Engineering and Innovation provides exciting global opportunities and excellent rewards, says Gary Jefferson, Executive Director of Engineering and Technology at West Suffolk College, which is bidding to be one of the first Institutes of Technology in the UK.

When I was I child, I loved playing with Lego and Meccano so it only seemed natural that I should end up being an engineer. Particularly when I came from a large extended family with many relatives who enjoyed “tinkering” with various engineering projects.

At 14 I had an off road motocross bike and did all the upkeep myself, rebuilding the engine without a manual. By then I had already made the decision to go into engineering and never looked at another career.
After GCSEs, I became an apprentice with a manufacturing engineering company in Norfolk and attended college to study engineering.

At College, I achieved distinctions in all the subjects because I loved it! I really enjoyed designing and making things, finding solutions to problems and making the most of my creative thinking but logical mind.

My career has taken me from being an Engineering Apprentice to general manager to Engineering lecturer and into my current role as Executive Director at West Suffolk College.

These are the sort of skills, drive and ambition that we need in students joining our exciting new STEM Campus for the Eastern Region (Science, Technology, Engineering and Maths), which is opening later this year in Bury St Edmunds, Suffolk.

We are all very excited about creating a regional STEM centre of excellence, made possible through investment from the New Anglia and Local Enterprise Partnership (LEP) and key business involvement. It will provide technical training and a skills pipeline in Engineering, Sciences and Digital Technology at Level 3 through to Higher education, particularly at technical levels 4 and 5 as well as training for teachers. It is well reported that there is a shortage of engineers and scientists, which is why we are creating an excellent environment and great courses that will get young people into an exciting career in all sorts of sectors, providing high value employment and uncapped opportunities.

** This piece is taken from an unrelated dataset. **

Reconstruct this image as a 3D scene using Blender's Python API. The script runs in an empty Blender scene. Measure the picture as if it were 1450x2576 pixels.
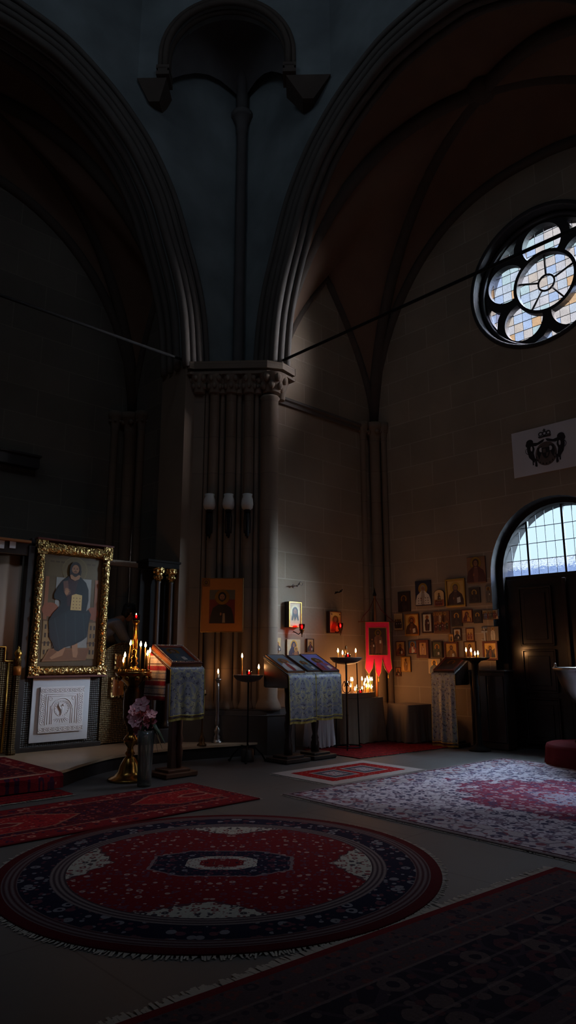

Our work with the LEP, other education institutions and corporate partners is also very important in our application to create an Eastern Institute of Technology (EIOT) as part of a live Government competition process. If successful, the EIOT will be based within the STEM campus and across the region. Companies such as Warren Services, Treatt, Pearson, Bosch Rexworth and EDF Energy are all anchor partners in the bid, which builds on the strengths of the East’s competitive clusters and addresses the skills requirements for businesses in these sectors.

Students could go into manufacturing or maintenance in aerospace, the armed forces, nuclear, oil and gas, rail, the renewable sector, life sciences, agri-tech and digital technology.

Some factories are almost fully automated now, robots are in all industries from car production to cutting the lawn, and our students can be part of this massive growth area and will address a chronic skills gap for businesses.

As a general manager at a company that manufactured power steering equipment, I saw from my own experience training and recruiting apprentices that industry was struggling to recruit those with the right skills. Therefore, I decided I would like to share my skills and knowledge and I began teaching.

Now I am pleased to see eager young people, just as I was, who are enthusiastic to enter the world of innovation and engineering, where their careers will provide exciting global opportunities and excellent rewards.